The FOIA request and lawsuit seek to know what constitutional protections Americans' international communications have under a several-times-modified December 1981 executive order signed by President Ronald Reagan that is frequently used by the Obama administration to justify NSA actions.

Executive Order 12,333 lets Washington target foreigners abroad for surveillance, but "recent revelations have confirmed that the government interprets that authority to permit sweeping monitoring of Americans' international communications," says the lawsuit, which can be found at tinyurl.com/UPI-ACLU-lawsuit.

"How the government conducts this surveillance, and whether it appropriately accommodates the constitutional rights of American citizens and residents whose communications are intercepted in the course of that surveillance, are matters of great public significance and concern," the lawsuit says.

While domestic surveillance is governed by 1978's Foreign Intelligence Surveillance Act, "EO 12,333 appears to be the sole authority for and limitation on government surveillance abroad that targets foreigners," the lawsuit says.

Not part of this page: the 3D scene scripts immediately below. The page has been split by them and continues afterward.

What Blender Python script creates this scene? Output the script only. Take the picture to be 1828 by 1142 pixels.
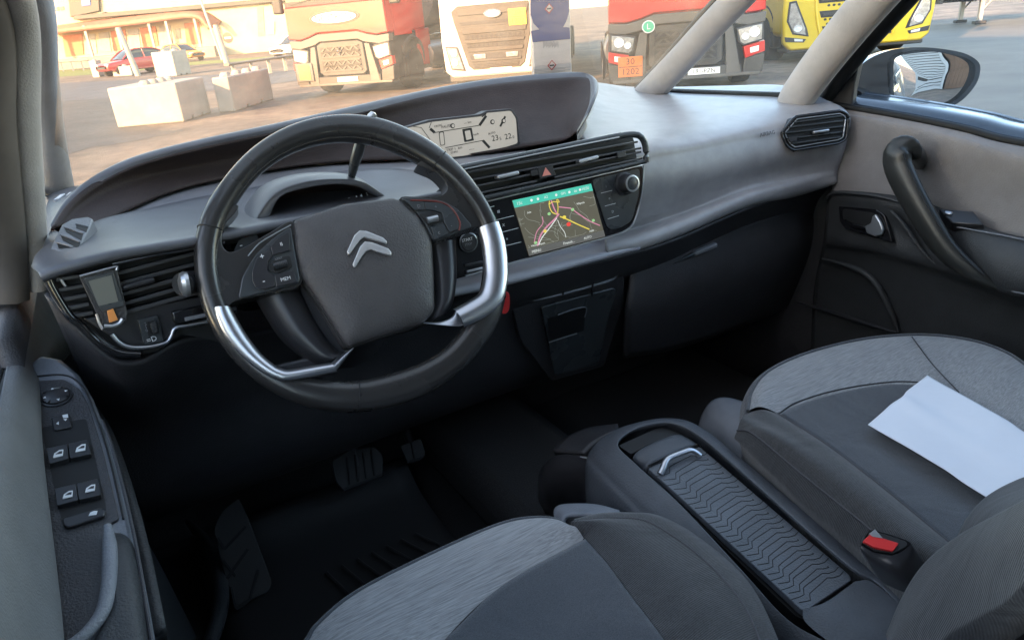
import bpy, bmesh, math, random
import numpy as np
from mathutils import Vector, Matrix
random.seed(5)
R = math.radians
scene = bpy.context.scene
COL = scene.collection
for o in list(bpy.data.objects):
    bpy.data.objects.remove(o)

# ---------------------------------------------------------------- camera
F = 1270.0
PITCH, ROLL, YAW = math.atan(545 / F), R(5), R(29)
C = Vector((-0.61, 0.0, 1.30))
_h = Vector((math.sin(YAW), math.cos(YAW), 0)); _up = Vector((0, 0, 1))
FW = _h * math.cos(PITCH) - _up * math.sin(PITCH)
_rt = Vector((math.cos(YAW), -math.sin(YAW), 0)); _u = _rt.cross(FW)
RT = _rt * math.cos(ROLL) - _u * math.sin(ROLL)
UP = _rt * math.sin(ROLL) + _u * math.cos(ROLL)
cd = bpy.data.cameras.new('camera'); cam = bpy.data.objects.new('camera', cd); COL.objects.link(cam)
cd.sensor_width = 36; cd.sensor_fit = 'HORIZONTAL'; cd.lens = F * 36 / 1828
cd.clip_start = 0.02; cd.clip_end = 3000
cam.matrix_world = Matrix((( RT.x, UP.x, -FW.x, C.x), (RT.y, UP.y, -FW.y, C.y), (RT.z, UP.z, -FW.z, C.z), (0, 0, 0, 1)))
scene.camera = cam

# ---------------------------------------------------------------- world, sun, exposure
SUN_AZ = Vector((-0.93, -0.37)).normalized(); SUN_EL = R(17)
world = bpy.data.worlds.new("World"); scene.world = world; world.use_nodes = True
nt = world.node_tree
sky = nt.nodes.new('ShaderNodeTexSky'); sky.sky_type = 'NISHITA'; sky.sun_disc = False
sky.sun_elevation = SUN_EL; sky.sun_rotation = math.atan2(SUN_AZ.x, SUN_AZ.y)
sky.air_density = 1.0; sky.dust_density = .6; sky.ozone_density = 1.6
bg = nt.nodes['Background']; bg.inputs['Strength'].default_value = 0.15
wbm = nt.nodes.new('ShaderNodeMix'); wbm.data_type = 'RGBA'; wbm.blend_type = 'MULTIPLY'; wbm.inputs[0].default_value = 1; wbm.inputs[7].default_value = (1.0, .88, .76, 1)
nt.links.new(sky.outputs['Color'], wbm.inputs[6]); nt.links.new(wbm.outputs[2], bg.inputs['Color'])
sd = bpy.data.lights.new('sun', 'SUN'); sd.energy = 2.3; sd.angle = R(0.6); sd.color = (1.0, 0.62, 0.34)
sun = bpy.data.objects.new('sun', sd); COL.objects.link(sun)
sdir = Vector((SUN_AZ.x * math.cos(SUN_EL), SUN_AZ.y * math.cos(SUN_EL), math.sin(SUN_EL)))
sun.rotation_euler = sdir.to_track_quat('Z', 'Y').to_euler(); sun.location = (-8, -4, 9)
vs = scene.view_settings
vs.view_transform = 'Standard'; vs.look = 'None'; vs.gamma = 1.0; vs.use_curve_mapping = False
vs.exposure = 3.25
scene.render.engine = 'CYCLES'
scene.cycles.max_bounces = 10; scene.cycles.transparent_max_bounces = 16
scene.cycles.caustics_reflective = False; scene.cycles.caustics_refractive = False
scene.render.resolution_x = 1024; scene.render.resolution_y = 639

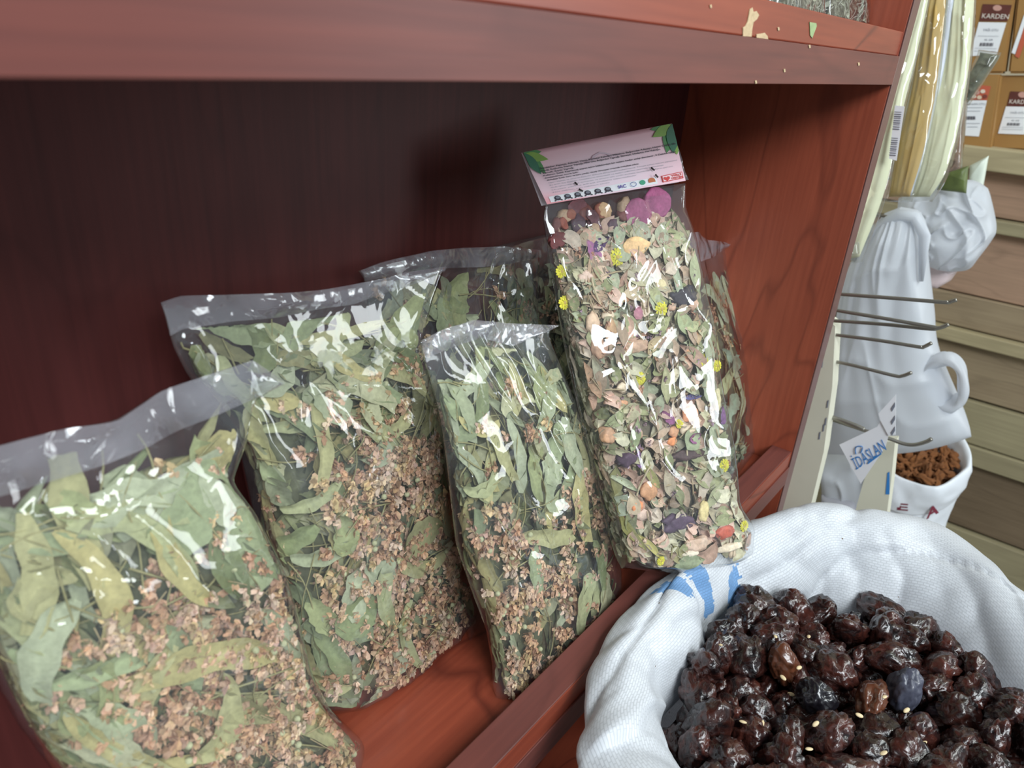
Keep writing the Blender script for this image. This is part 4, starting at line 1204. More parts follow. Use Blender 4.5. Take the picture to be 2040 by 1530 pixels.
def between(sock, lo, hi):
    g = N.new('ShaderNodeMath'); g.operation = 'GREATER_THAN'; g.inputs[1].default_value = lo; L.new(sock, g.inputs[0])
    l_ = N.new('ShaderNodeMath'); l_.operation = 'LESS_THAN'; l_.inputs[1].default_value = hi; L.new(sock, l_.inputs[0])
    q = N.new('ShaderNodeMath'); q.operation = 'MULTIPLY'; L.new(g.outputs[0], q.inputs[0]); L.new(l_.outputs[0], q.inputs[1])
    return q.outputs[0]


tot = None
for ub in blue_bands:
    q = N.new('ShaderNodeMath'); q.operation = 'MULTIPLY'
    L.new(between(sep.outputs[0], ub[0] + .005, ub[1] + .005), q.inputs[0]); L.new(between(sep.outputs[1], ub[2] + .005, ub[3] + .005), q.inputs[1])
    if tot is None: tot = q.outputs[0]
    else:
        s_ = N.new('ShaderNodeMath'); s_.operation = 'MAXIMUM'; L.new(tot, s_.inputs[0]); L.new(q.outputs[0], s_.inputs[1]); tot = s_.outputs[0]
bmx = N.new('ShaderNodeMix'); bmx.data_type = 'RGBA'; L.new(tot, bmx.inputs['Factor']); L.new(atc.outputs['Color'], bmx.inputs['A']); bmx.inputs['B'].default_value = tuple(BLUE) + (1,)
L.new(bmx.outputs['Result'], mm.inputs['A'])
sack = link('woven_sack', me, label='large white woven sack with rolled rim and faded blue print, full of dark fruit', cat='sack')

# ---- the fruit
m, nt, bs = new_mat('dark dried fruit skin')
N, L = nt.nodes, nt.links
tc = N.new('ShaderNodeTexCoord'); oi = N.new('ShaderNodeObjectInfo')
nz = N.new('ShaderNodeTexNoise'); nz.inputs['Scale'].default_value = 1.6; nz.inputs['Detail'].default_value = 3; nz.inputs['Distortion'].default_value = 1.0
L.new(tc.outputs['Object'], nz.inputs['Vector'])
rp = N.new('ShaderNodeValToRGB'); rp.color_ramp.elements[0].position = .35; rp.color_ramp.elements[0].color = srgb(20, 12, 14); rp.color_ramp.elements[1].position = .72; rp.color_ramp.elements[1].color = srgb(74, 37, 29)
L.new(nz.outputs['Fac'], rp.inputs['Fac'])
hs = N.new('ShaderNodeHueSaturation'); L.new(rp.outputs[0], hs.inputs['Color'])
vr = N.new('ShaderNodeMapRange'); vr.inputs['To Min'].default_value = .5; vr.inputs['To Max'].default_value = 1.35; L.new(oi.outputs['Random'], vr.inputs['Value']); L.new(vr.outputs[0], hs.inputs['Value'])
L.new(hs.outputs[0], bs.inputs['Base Color']); bs.inputs['Roughness'].default_value = .26; bs.inputs['Coat Weight'].default_value = .6; bs.inputs['Coat Roughness'].default_value = .12
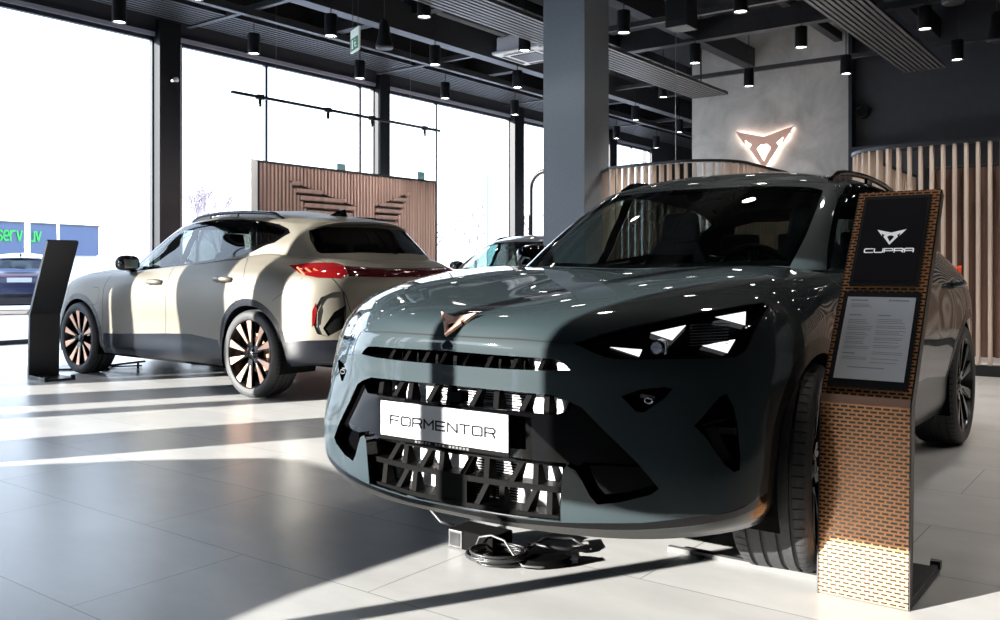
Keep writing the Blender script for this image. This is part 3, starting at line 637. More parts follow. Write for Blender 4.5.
    rg=[(-1.745,0,1.362),(-1.73,.28,1.358),(-1.665,.44,1.342),(-1.61,.555,1.30),(-1.66,.59,1.24),(-1.76,.60,1.13),(-1.80,.59,1.115),(-1.90,.28,1.125),(-1.925,0,1.125)]
    w1u,w2u,w3u,suu,rgu=[J(*w) for w in (w1,w2,w3,su,rg)]; rgu[0]=(GU+.05,rgu[0][1]);rgu[-1]=(GU+.05,rgu[-1][1])
    G=Surf(gnet,[('ws',ws),('w1',w1u),('w2',w2u),('w3',w3u),('sur',suu),('rg',rgu)],du=.032,dv=.03)
    F=lambda n,p,m,**k: G.emit(n,p,m,root,**k)
    F(['rest'],'roof','paint'); F('ws','windscreen','glass')
    for mr in ('left','right'):
        F('w1','front_door_window','glass',mirror=mr);F('w2','rear_door_window','glass_dark',mirror=mr);F('w3','quarter_window','glass_dark',mirror=mr);F('sur','window_surround','gloss',mirror=mr,off=.001)
    F('rg','rear_window','glass_dark')
    G.emit(['rest'],'headliner','dash',root,off=-.025,flip=True)
    # black band round the windscreen edge
    for pts,w,nm in (((kj(0,.06),kj(1,.06),kj(2,.08),kj(2.72,.14)),.05,'cowl_band'),((kj(2.72,.14),kj(2.76,1),kj(2.74,2),kj(2.68,2.82)),.028,'pillar_band'),((kj(2.68,2.86),kj(2.3,2.93),kj(1,2.95),kj(0,2.95)),.03,'header_band')):
        ribbon(gnet,list(pts),w,nm,'gloss',root,off=-.002)
    # bright edge line under the side windows
    ribbon(gnet,[suu[i] for i in (18,17,16,15,14,13,12,11)],.008,'window_trim','chrome' if False else 'gloss',root,off=.003)
    # roof rails, aerial, spoiler
    for sg in (1,-1):
        mb=MB(); xs=np.linspace(-.02,-1.30,14); pts=[]
        for i,x in enumerate(xs):
            q=gnet.inv3([(x,.565,1.44)],(2,12,3,6))[0]; p=gnet.uv(np.array([q[0]]),np.array([q[1]]))[0]
            l=.032 if 1<=i<=12 else .004
            pts.append((p[0],p[1]*sg,p[2]+l))
        mb.tube(pts,[.012]+[.015]*12+[.012],8)
        for a_,b_ in ((0,3),(6,7),(11,13)):
            for i in range(a_,b_):
                p,q=pts[i],pts[i+1]; mb.hexa([(p[0],p[1]-.008,p[2]-.045),(p[0],p[1]+.008,p[2]-.045),(q[0],q[1]+.008,q[2]-.045),(q[0],q[1]-.008,q[2]-.045)],[(p[0],p[1]-.008,p[2]),(p[0],p[1]+.008,p[2]),(q[0],q[1]+.008,q[2]),(q[0],q[1]-.008,q[2])])
        mb.build('roof_rail','gloss',root,smooth=50)
    mb=MB(); mb.hexa([(-1.22,-.022,1.455),(-1.22,.022,1.455),(-1.42,.03,1.425),(-1.42,-.03,1.425)],[(-1.34,-.006,1.50),(-1.34,.006,1.50),(-1.41,.008,1.505),(-1.41,-.008,1.505)]); mb.build('shark_fin_aerial','gloss',root,bevel=.006)
    mb=MB(); ys=np.linspace(-.50,.50,21)
    for p,q in zip(ys[:-1],ys[1:]):
        def s3(y): e=-1.745+.5*abs(y)**2.2; zt=1.383-.055*(abs(y)/.5)**3; return [(-1.50+.12*abs(y)**2,y,zt+.03),(e,y,zt+.002),(e+.008,y,zt-.012),(-1.60+.12*abs(y)**2,y,zt-.012)]
        mb.hexa(s3(p),s3(q))
    mb.build('roof_spoiler','paint',root)
    mb=MB(); mb.bar((-1.93,-.10,1.125),(-1.88,.22,1.17),.018,.012); mb.build('rear_wiper','plastic',root)
    # mirrors
    for sg in (1,-1):
        mb=MB(); cx,cy,cz=.47,.905,1.045; rings=[]
        prof=[(-.075,.62,.60),(-.055,.9,.9),(0,1,1),(.05,.86,.85),(.085,.45,.45)]
        vs=[];n=16
        for dx,sy,sz in prof:
            for k in range(n):
                t=2*PI*k/n; c_,s_=math.cos(t),math.sin(t); e=.7
                yy=.105*sy*math.copysign(abs(c_)**e,c_); zz=.082*sz*math.copysign(abs(s_)**e,s_)
                if zz<0: zz*=.75+.25*(c_+1)/2*0
                vs.append((cx+dx,(cy+yy)*sg,cz+zz-.0*yy))
        m_=len(prof); mb.add(vs,[(i*n+k,i*n+(k+1)%n,(i+1)*n+(k+1)%n,(i+1)*n+k) for i in range(m_-1) for k in range(n)]+[tuple(range(n)),tuple((m_-1)*n+k for k in range(n))])
        o=mb.build('side_mirror','gloss',root,smooth=50)
        MB().hexa([(.60,.79*sg,.965),(.50,.79*sg,.965),(.50,.89*sg,.99),(.57,.89*sg,.99)],[(.58,.79*sg,.99),(.50,.79*sg,.99),(.50,.90*sg,1.03),(.56,.90*sg,1.03)]).build('mirror_arm','gloss',o)
        MB().hexa([(cx-.077,(cy-.06)*sg,cz-.038),(cx-.077,(cy+.06)*sg,cz-.038),(cx-.077,(cy+.07)*sg,cz+.04),(cx-.077,(cy-.07)*sg,cz+.04)],[(cx-.074,(cy-.06)*sg,cz-.038),(cx-.074,(cy+.06)*sg,cz-.038),(cx-.074,(cy+.07)*sg,cz+.04),(cx-.074,(cy-.07)*sg,cz+.04)]).build('mirror_glass','chrome',o)
    # ---- cabin
    mb=MB(); mb.hexa([(.98,-.66,.80),(.98,.66,.80),(.50,.70,.80),(.50,-.70,.80)],[(.90,-.60,.975),(.90,.60,.975),(.48,.68,.955),(.48,-.68,.955)])
    mb.box(.45,.70,-.12,.12,.5,.80).box(-.9,.9,-.80,.80,.26,.30); mb.build('dashboard','dash',root,bevel=.02)
    mb=MB(); mb.hexa([(.58,-.115,.985),(.58,.115,.985),(.57,.115,.985),(.57,-.115,.985)],[(.56,-.115,1.06),(.56,.115,1.06),(.55,.115,1.06),(.55,-.115,1.06)]); mb.build('centre_screen','gloss',root)
    def seat(cy,cx,w):
        m_=MB()
        m_.hexa([(cx+.25,cy-w,.50),(cx+.25,cy+w,.50),(cx-.27,cy+w,.46),(cx-.27,cy-w,.46)],[(cx+.27,cy-w,.62),(cx+.27,cy+w,.62),(cx-.25,cy+w,.58),(cx-.25,cy-w,.58)])
        o=m_.build('seat_cushion','seat',root,bevel=.03)
        m_=MB(); vs=[];lv=[(-.22,.56,w),(-.28,.75,w*1.02),(-.34,.95,w*1.0),(-.39,1.10,w*.62),(-.405,1.15,w*.5)]
        for (dx,z,ww) in lv: vs+=[(cx+dx+.02,cy-ww,z),(cx+dx,cy-ww*.6,z),(cx+dx,cy+ww*.6,z),(cx+dx+.02,cy+ww,z),(cx+dx-.10,cy+ww*.9,z),(cx+dx-.10,cy-ww*.9,z)]
        n=len(lv); m_.add(vs,[(i*6+k,i*6+(k+1)%6,(i+1)*6+(k+1)%6,(i+1)*6+k) for i in range(n-1) for k in range(6)]+[tuple(range(6)),tuple((n-1)*6+k for k in range(6))])
        o=m_.build('seat_back','seat',root,bevel=.02)
        m_=MB(); m_.hexa([(cx-.40,cy-.12,1.15),(cx-.40,cy+.12,1.15),(cx-.49,cy+.11,1.15),(cx-.49,cy-.11,1.15)],[(cx-.42,cy-.10,1.31),(cx-.42,cy+.10,1.31),(cx-.49,cy+.09,1.31),(cx-.49,cy-.09,1.31)])
        m_.build('head_restraint','seat',o,bevel=.025)
    for sg in (1,-1): seat(.36*sg,.10,.25)
    MB().box(-.75,-1.15,-.62,.62,.45,.60).hexa([(-1.05,-.62,.58),(-1.05,.62,.58),(-1.22,.62,.58),(-1.22,-.62,.58)],[(-1.22,-.60,1.08),(-1.22,.60,1.08),(-1.34,.60,1.08),(-1.34,-.60,1.08)]).build('rear_bench','seat',root,bevel=.03)
    mb=MB()
    for y in (.38,0,-.38): mb.box(-1.22,-1.32,y-.12,y+.12,1.09,1.22)
    mb.build('rear_head_restraint','seat',root,bevel=.02)
    c=Vector((.40,.36,.93)); ax=Vector((-.9,0,.43)).normalized(); e1=Vector((0,1,0)); e2=ax.cross(e1)
    st_=MB().tube([c+e1*.18*math.cos(t)+e2*.18*math.sin(t) for t in np.linspace(0,2*PI,32,endpoint=False)],.016,8,True).build('steering_wheel','plastic',root,smooth=True)
    MB().bar(c-e1*.17,c+e1*.17,.04,.02).bar(c,c-e2*.17,.03,.02).bar(c,c+Vector((.25,0,-.10)),.06).build('steering_spokes','plastic',st_)
    MB().hexa([(.075,-.12,1.335),(.075,.12,1.335),(.10,.12,1.335),(.10,-.12,1.335)],[(.065,-.13,1.395),(.065,.13,1.395),(.095,.13,1.395),(.095,-.13,1.395)]).bar((.10,0,1.37),(.16,0,1.375),.03).build('rear_view_mirror','gloss',root,bevel=.008)
    # ---- wheels
    def wheel(cx,sg,steer=0):
        W=.118; prof=[(.268,-W+.004),(.285,-W-.004),(.315,-W-.004),(.332,-W+.010),(.3395,-W+.03)]
        for gx_ in (-.068,-.024,.024,.068): prof+=[(.341,gx_-.007),(.332,gx_-.0045),(.332,gx_+.0045),(.341,gx_+.007)]
        prof+=[(.3395,W-.03),(.332,W-.010),(.315,W+.004),(.285,W+.004),(.268,W-.004)]
        t=MB().lathe([(r,h) for r,h in prof],72,'y').build('wheel','rubber',root,smooth=50)
        t.location=(cx,.805*sg,.341)
        if sg<0: t.rotation_euler=(0,0,PI+steer)
        else: t.rotation_euler=(0,0,steer)
        g_=MB()
        for i in range(64):
            a=2*PI*i/64
            for y0_,y1_ in ((.074,.108),(-.108,-.074)):
                d=Vector((math.cos(a),0,math.sin(a))); n_=Vector((-d.z,0,d.x))*.0022; s_=Vector((-d.z,0,d.x))*.006*(1 if y0_>0 else -1)
                g_.add([d*.3415+n_+Vector((0,y0_,0)),d*.3415-n_+Vector((0,y0_,0)),d*.3375-n_+Vector((0,y1_,0)),d*.3375+n_+Vector((0,y1_,0))] if y0_>0 else [d*.3375+n_+Vector((0,y0_,0)),d*.3375-n_+Vector((0,y0_,0)),d*.3415-n_+Vector((0,y1_,0)),d*.3415+n_+Vector((0,y1_,0))],[(0,1,2,3)])
        g_.build('tread_grooves','gap',t)['kind']='stuff'
        rm=MB().lathe([(.268,W-.006),(.262,W-.002),(.255,W-.012),(.248,W-.04),(.235,0),(.23,-W+.02),(.268,-W+.006)],64,'y').build('rim','rim_dark',t,smooth=50)
        MB().lathe([(.06,.02),(.155,.02),(.158,.012),(.158,-.005),(.06,-.005)],48,'y').build('brake_disc','rim_silver',t,smooth=50)
        MB().hexa([(-.10,-.01,.09),(-.02,-.01,.155),(-.02,.045,.155),(-.10,.045,.09)],[(-.15,-.01,.13),(-.04,-.01,.20),(-.04,.045,.20),(-.15,.045,.13)]).build('brake_caliper','plastic',t)
        # twin spokes: five pairs, each dark with a coloured machined face
        dk=MB(); 
        for i in range(5):
            for s2 in (1,-1):
                a0=2*PI*i/5+s2*.10; a1=2*PI*i/5+s2*.285
                d0=Vector((math.cos(a0),0,math.sin(a0)));d1=Vector((math.cos(a1),0,math.sin(a1)))
                n0=Vector((-d0.z,0,d0.x));n1=Vector((-d1.z,0,d1.x))
                p0=d0*.045;p1=d1*.258; w0,w1=.014,.033
                dk.hexa([p0-n0*w0+Vector((0,.055,0)),p0+n0*w0+Vector((0,.055,0)),p0+n0*w0+Vector((0,.086,0)),p0-n0*w0+Vector((0,.086,0))],[p1-n1*w1+Vector((0,.075,0)),p1+n1*w1+Vector((0,.075,0)),p1+n1*w1+Vector((0,.106,0)),p1-n1*w1+Vector((0,.106,0))])
                q=MB(); f0=.22; pm=p0.lerp(p1,f0); nm=n0.lerp(n1,f0).normalized(); k1=s2
                q.hexa([pm-nm*.003+Vector((0,.086,0)),pm+nm*.003+Vector((0,.086,0)),pm+nm*.004+Vector((0,.094,0)),pm-nm*.004+Vector((0,.094,0))],[p1-n1*w1*.95+Vector((0,.100,0)),p1+n1*w1*.95+Vector((0,.100,0)),p1+n1*w1*.9+Vector((0,.110,0)),p1-n1*w1*.9+Vector((0,.110,0))])
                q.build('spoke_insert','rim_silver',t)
        dk.build('spokes','gloss',t)
        MB().lathe([(0,.095),(.028,.094),(.034,.088),(.06,.08),(.062,.05)],32,'y').build('hub_cap','gloss',t,smooth=50)
    for cx in (1.34,-1.34):
        for sg in (1,-1): wheel(cx,sg)
    return root
def kids(o): return [c for c in bpy.data.objects if c.parent==o]
def copy_tree(o,parent=None,skip=()):
    """a thing, its parts and their sub-parts"""
    c=o.copy(); link(c); c.parent=parent
    for ch in kids(o):
        if ch.name.split('.')[0] in skip: continue
        copy_tree(ch,c,skip)
    return c
def recolour(root,mp):
    """object-level material choice, the meshes stay shared"""
    for o in [root]+kids(root)+[g for c in kids(root) for g in kids(c)]:
        for s in o.material_slots:
            if s.material and s.material.name in mp:
                new=mp[s.material.name]; s.link='OBJECT'; s.material=new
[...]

"Unlike surveillance conducted pursuant to FISA, surveillance undertaken solely pursuant to EO 12,333 is not overseen by the Foreign Intelligence Surveillance Court."

ACLU staff attorney Alex Abdo said in a statement: "We now know too well that unchecked surveillance authority can lead to dangerous overreach. That's why we are fighting for the release of documents that would shed light on the internal rules that the executive has set for itself when it monitors international communications abroad -- including Americans' international communications."

The Justice Department, which will defend the government in the lawsuit, had no immediate comment.